-- START OF INFORMATION PROVIDED --

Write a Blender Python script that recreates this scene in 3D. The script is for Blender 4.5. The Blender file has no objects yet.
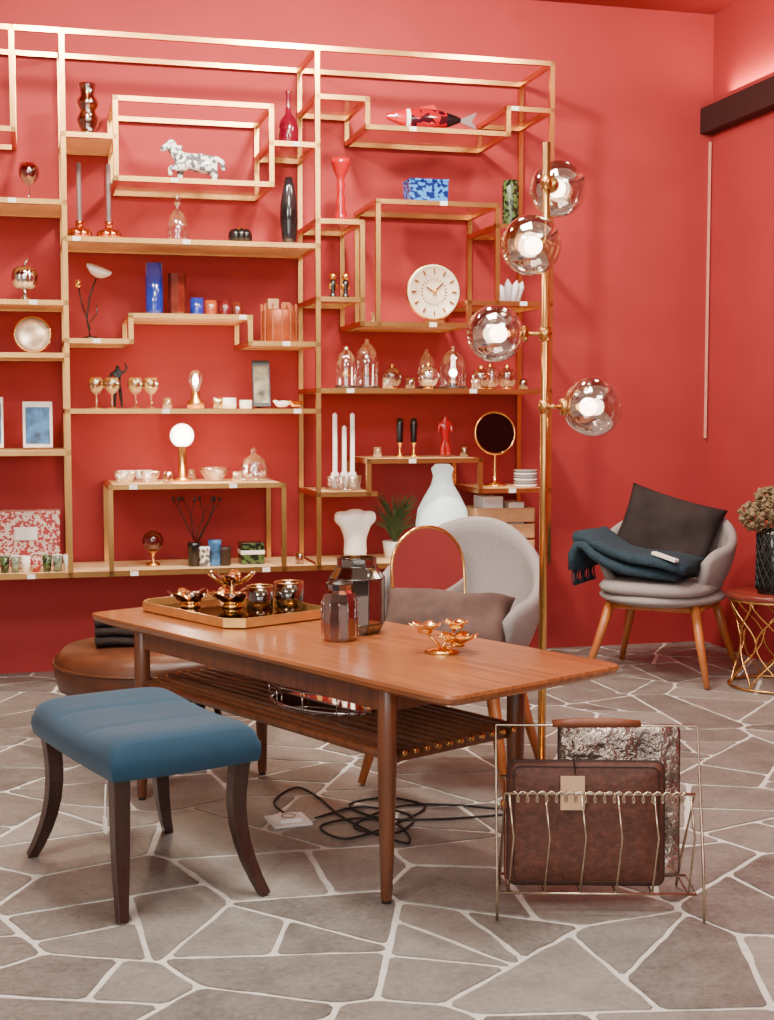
import bpy, bmesh, math, random
from mathutils import Vector, Matrix
random.seed(4)
scene = bpy.context.scene
pi = math.pi

# ---------------------------------------------------------------- materials
def lin(c):
    o = []
    for v in c[:3]:
        v /= 255.0
        o.append(v/12.92 if v <= 0.04045 else ((v+0.055)/1.055)**2.4)
    return (o[0], o[1], o[2], 1)

def mat(name, col, rough=0.5, metal=0.0, var=0.12, scale=20, bump=0.0, spec=0.5, sheen=0, emit=0, coat=0, stretch=None):
    m = bpy.data.materials.new(name); m.use_nodes = True
    nt = m.node_tree; n = nt.nodes; l = nt.links
    b = n['Principled BSDF']
    tc = n.new('ShaderNodeTexCoord'); mp = n.new('ShaderNodeMapping')
    l.new(tc.outputs['Object'], mp.inputs[0])
    if stretch: mp.inputs['Scale'].default_value = stretch
    nz = n.new('ShaderNodeTexNoise'); nz.inputs['Scale'].default_value = scale; nz.inputs['Detail'].default_value = 5
    l.new(mp.outputs[0], nz.inputs['Vector'])
    cr = n.new('ShaderNodeValToRGB')
    c = lin(col)
    cr.color_ramp.elements[0].position = 0.3; cr.color_ramp.elements[1].position = 0.7
    cr.color_ramp.elements[0].color = tuple(x*(1-var) for x in c[:3])+(1,)
    cr.color_ramp.elements[1].color = tuple(min(1, x*(1+var)) for x in c[:3])+(1,)
    l.new(nz.outputs['Fac'], cr.inputs[0]); l.new(cr.outputs[0], b.inputs['Base Color'])
    b.inputs['Roughness'].default_value = rough; b.inputs['Metallic'].default_value = metal
    b.inputs['Specular IOR Level'].default_value = spec
    if sheen: b.inputs['Sheen Weight'].default_value = sheen
    if coat: b.inputs['Coat Weight'].default_value = coat; b.inputs['Coat Roughness'].default_value = 0.15
    if emit:
        l.new(cr.outputs[0], b.inputs['Emission Color']); b.inputs['Emission Strength'].default_value = emit
    if bump:
        bp = n.new('ShaderNodeBump'); bp.inputs['Strength'].default_value = bump; bp.inputs['Distance'].default_value = 0.01
        l.new(nz.outputs['Fac'], bp.inputs['Height']); l.new(bp.outputs[0], b.inputs['Normal'])
    return m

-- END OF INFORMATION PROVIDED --

▸ INSTRUCTIONS TO FOLLOW: Omit the pictures and output all of the other material exactly.

▸ FULL SOLUTION:
Write a Blender Python script that recreates this scene in 3D. The script is for Blender 4.5. The Blender file has no objects yet.
import bpy, bmesh, math, random
from mathutils import Vector, Matrix
random.seed(4)
scene = bpy.context.scene
pi = math.pi

# ---------------------------------------------------------------- materials
def lin(c):
    o = []
    for v in c[:3]:
        v /= 255.0
        o.append(v/12.92 if v <= 0.04045 else ((v+0.055)/1.055)**2.4)
    return (o[0], o[1], o[2], 1)

def mat(name, col, rough=0.5, metal=0.0, var=0.12, scale=20, bump=0.0, spec=0.5, sheen=0, emit=0, coat=0, stretch=None):
    m = bpy.data.materials.new(name); m.use_nodes = True
    nt = m.node_tree; n = nt.nodes; l = nt.links
    b = n['Principled BSDF']
    tc = n.new('ShaderNodeTexCoord'); mp = n.new('ShaderNodeMapping')
    l.new(tc.outputs['Object'], mp.inputs[0])
    if stretch: mp.inputs['Scale'].default_value = stretch
    nz = n.new('ShaderNodeTexNoise'); nz.inputs['Scale'].default_value = scale; nz.inputs['Detail'].default_value = 5
    l.new(mp.outputs[0], nz.inputs['Vector'])
    cr = n.new('ShaderNodeValToRGB')
    c = lin(col)
    cr.color_ramp.elements[0].position = 0.3; cr.color_ramp.elements[1].position = 0.7
    cr.color_ramp.elements[0].color = tuple(x*(1-var) for x in c[:3])+(1,)
    cr.color_ramp.elements[1].color = tuple(min(1, x*(1+var)) for x in c[:3])+(1,)
    l.new(nz.outputs['Fac'], cr.inputs[0]); l.new(cr.outputs[0], b.inputs['Base Color'])
    b.inputs['Roughness'].default_value = rough; b.inputs['Metallic'].default_value = metal
    b.inputs['Specular IOR Level'].default_value = spec
    if sheen: b.inputs['Sheen Weight'].default_value = sheen
    if coat: b.inputs['Coat Weight'].default_value = coat; b.inputs['Coat Roughness'].default_value = 0.15
    if emit:
        l.new(cr.outputs[0], b.inputs['Emission Color']); b.inputs['Emission Strength'].default_value = emit
    if bump:
        bp = n.new('ShaderNodeBump'); bp.inputs['Strength'].default_value = bump; bp.inputs['Distance'].default_value = 0.01
        l.new(nz.outputs['Fac'], bp.inputs['Height']); l.new(bp.outputs[0], b.inputs['Normal'])
    return m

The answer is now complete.